Stupratore e serial killer, Gacy, in apparenza un ottimo membro della comunità, intratteneva i bambini in spettacoli di beneficenza nelle vesti di Pogo il Clown mentre accumulava cadaveri di adolescenti in cantina. Arrestato nel 1978, nel 1980 la giuria lo riconobbe colpevole di omicidio plurimo condannandolo a morte. Condanna che venne eseguita nel 1992. In attesa dell’esecuzione, Gacy trascorse quei dodici anni di reclusione spartendo il tempo tra l’invio di richieste di commutazione della pena e dipingendo. La maggior parte dei suoi dipinti ritraevano clown.
Per seguire il filo sanguinario che lega la storia alla leggenda ecco Capitan Spaulding, creatura di Rob Zombie che si è ritagliata un posticino tra i pagliacci assassini con i film La casa dei 1000 corpi e La casa del diavolo. Gestore di una stazione di servizio dotata di un sideshow nel quale mostra con orgoglio raccapriccianti deformità della natura, il clown interpretato da Sid Haig è sboccato, sessuomane, lercio fino al midollo. Le sue battute sono di dubbio gusto, ma il terrore che sa suscitare è autentico e rinforzato dalla maschera che smette raramente, come se ormai non fosse più un uomo ma solo l’incarnazione di un clown pluriomicida.
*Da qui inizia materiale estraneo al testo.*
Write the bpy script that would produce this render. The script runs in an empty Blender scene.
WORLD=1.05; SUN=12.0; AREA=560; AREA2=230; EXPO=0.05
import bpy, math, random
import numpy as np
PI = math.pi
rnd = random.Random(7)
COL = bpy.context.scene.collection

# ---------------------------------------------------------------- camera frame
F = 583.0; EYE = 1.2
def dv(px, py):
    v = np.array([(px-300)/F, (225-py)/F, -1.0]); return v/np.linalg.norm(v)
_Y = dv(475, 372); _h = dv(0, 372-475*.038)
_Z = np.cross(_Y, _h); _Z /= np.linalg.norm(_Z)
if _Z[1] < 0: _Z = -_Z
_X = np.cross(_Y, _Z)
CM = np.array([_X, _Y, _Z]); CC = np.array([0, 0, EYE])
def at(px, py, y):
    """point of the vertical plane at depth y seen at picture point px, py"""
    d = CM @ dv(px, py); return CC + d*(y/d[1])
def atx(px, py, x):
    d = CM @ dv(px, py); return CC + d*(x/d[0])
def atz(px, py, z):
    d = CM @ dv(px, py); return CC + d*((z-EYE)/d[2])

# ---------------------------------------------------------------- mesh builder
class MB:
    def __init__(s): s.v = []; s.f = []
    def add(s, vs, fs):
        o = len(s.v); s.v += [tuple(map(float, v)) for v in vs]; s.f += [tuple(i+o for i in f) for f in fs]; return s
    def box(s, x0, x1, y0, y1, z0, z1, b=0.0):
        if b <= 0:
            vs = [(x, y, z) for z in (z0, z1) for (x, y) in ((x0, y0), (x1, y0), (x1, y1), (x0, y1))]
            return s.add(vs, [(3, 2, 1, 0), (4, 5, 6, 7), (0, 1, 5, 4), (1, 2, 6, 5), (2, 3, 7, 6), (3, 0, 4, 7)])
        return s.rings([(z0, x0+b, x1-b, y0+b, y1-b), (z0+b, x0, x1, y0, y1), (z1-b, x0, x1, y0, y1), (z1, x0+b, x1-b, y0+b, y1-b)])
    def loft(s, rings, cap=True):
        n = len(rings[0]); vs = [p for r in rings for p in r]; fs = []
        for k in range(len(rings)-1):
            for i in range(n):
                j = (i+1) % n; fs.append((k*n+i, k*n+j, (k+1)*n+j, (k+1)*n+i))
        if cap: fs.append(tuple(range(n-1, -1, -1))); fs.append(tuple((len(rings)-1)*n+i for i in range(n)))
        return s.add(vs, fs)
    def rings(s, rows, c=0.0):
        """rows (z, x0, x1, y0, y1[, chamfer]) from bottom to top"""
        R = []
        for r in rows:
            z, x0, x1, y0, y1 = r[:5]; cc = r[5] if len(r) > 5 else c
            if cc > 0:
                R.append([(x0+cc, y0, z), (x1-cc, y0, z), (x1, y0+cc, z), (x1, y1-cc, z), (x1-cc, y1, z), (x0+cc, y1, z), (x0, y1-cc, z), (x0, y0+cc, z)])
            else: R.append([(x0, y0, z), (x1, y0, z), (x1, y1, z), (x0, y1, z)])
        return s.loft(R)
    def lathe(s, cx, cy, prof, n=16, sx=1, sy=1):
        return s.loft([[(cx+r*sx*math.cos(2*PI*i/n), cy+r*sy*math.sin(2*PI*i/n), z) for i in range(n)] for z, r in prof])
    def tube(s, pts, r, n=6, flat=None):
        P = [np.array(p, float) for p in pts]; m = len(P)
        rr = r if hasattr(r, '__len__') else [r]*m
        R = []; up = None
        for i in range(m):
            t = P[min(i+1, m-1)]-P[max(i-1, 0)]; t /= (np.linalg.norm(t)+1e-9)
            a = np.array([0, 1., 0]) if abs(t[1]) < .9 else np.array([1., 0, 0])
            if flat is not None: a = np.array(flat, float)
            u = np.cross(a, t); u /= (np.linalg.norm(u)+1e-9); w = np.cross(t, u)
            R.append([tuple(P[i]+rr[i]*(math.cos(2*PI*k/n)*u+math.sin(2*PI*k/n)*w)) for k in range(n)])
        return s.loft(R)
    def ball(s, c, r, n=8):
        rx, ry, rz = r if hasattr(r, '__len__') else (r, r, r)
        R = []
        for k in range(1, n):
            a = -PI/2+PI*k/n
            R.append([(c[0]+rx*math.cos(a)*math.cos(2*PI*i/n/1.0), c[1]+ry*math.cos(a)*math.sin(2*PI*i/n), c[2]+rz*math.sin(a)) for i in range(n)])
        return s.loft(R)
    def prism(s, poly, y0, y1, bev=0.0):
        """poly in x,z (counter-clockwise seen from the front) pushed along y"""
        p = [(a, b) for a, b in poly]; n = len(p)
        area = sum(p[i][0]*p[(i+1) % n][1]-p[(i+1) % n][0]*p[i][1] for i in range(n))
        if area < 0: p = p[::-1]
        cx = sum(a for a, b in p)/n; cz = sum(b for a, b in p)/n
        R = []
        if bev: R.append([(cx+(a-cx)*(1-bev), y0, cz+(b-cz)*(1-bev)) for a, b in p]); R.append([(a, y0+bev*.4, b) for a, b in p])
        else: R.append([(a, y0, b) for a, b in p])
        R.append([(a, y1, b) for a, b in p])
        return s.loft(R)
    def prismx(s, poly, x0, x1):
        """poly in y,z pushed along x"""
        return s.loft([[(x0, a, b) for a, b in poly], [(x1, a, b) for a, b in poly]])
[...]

Così accade anche per Twisty personaggio principale di Freak Show, quarto capitolo della serie televisiva American Horror Story. Anche in questo caso, il clown muto dal sorriso esagerato è la forza assassina del suo giovane interprete, una maschera terrificante, sporca e sgradevole che non nasconde ma porta alla luce, fa prorompere all’esterno l’orrore fisico e mentale che Twisty si porta dentro.
Se poi, nonostante tutto, avete deciso di noleggiare comunque un costume da pagliaccio per far contento vostro figlio alla sua imminente festa di compleanno, forse vi converrebbe sincerarvi della sua provenienza a meno che non vogliate fare la fine di Kent, il protagonista del film di Eli Roth, Clown. Perché una volta indossato, potreste scoprire che non è così facile toglierselo di dosso e che, anzi, quel costume vi aderisce addosso come una seconda pelle. Una pelle non vostra, naturalmente, ma di un demone divoratore di bambini chiamato Cloyne.
E no, mi spiace dirlo, ma neppure lo spazio è sicuro per il coulrofobico che sia arrivato a leggere fin qui. Come dimostra la pellicola Killer Klowns from Outer Space dei Fratelli Chiodo. Piccolo gioiello del cinema dell’orrore anni Ottanta, KKFOS è una commedia horror che illustra l’invasione del pianeta Terra da parte di strani alieni antropofagi dall’aspetto clownesco, che prima imbozzolano gli esseri umani nello zucchero filato e poi se li bevono usando le cannucce. Il loro punto debole? Ovvio: il grosso naso rosso.
E così, ora magari vi ritroverete a pensare a quel quadro con il pagliaccio triste che avevate nella vostra cameretta. Uno di quei quadri dozzinali, venduti a pacchi dai negozi di casalinghi, che tappezzavano le camere da letto di infanti reticenti costringendo i bambini a fare i buoni e ad addormentarsi in fretta, prima che il clown cominciasse a sorridere, mostrando le lunghe, affilate zanne… Vi starete domandando cosa faccia ora quel pagliaccio, se ha trovato il modo di uscire dal quadro. Se vi aspetta, voltato l’angolo di un prossimo incubo, in un sogno che ha tutta l’aria di essere reale.
Esagerazioni, diranno alcuni.
Quegli “alcuni”, lasciatemelo dire, hanno davvero poca fantasia.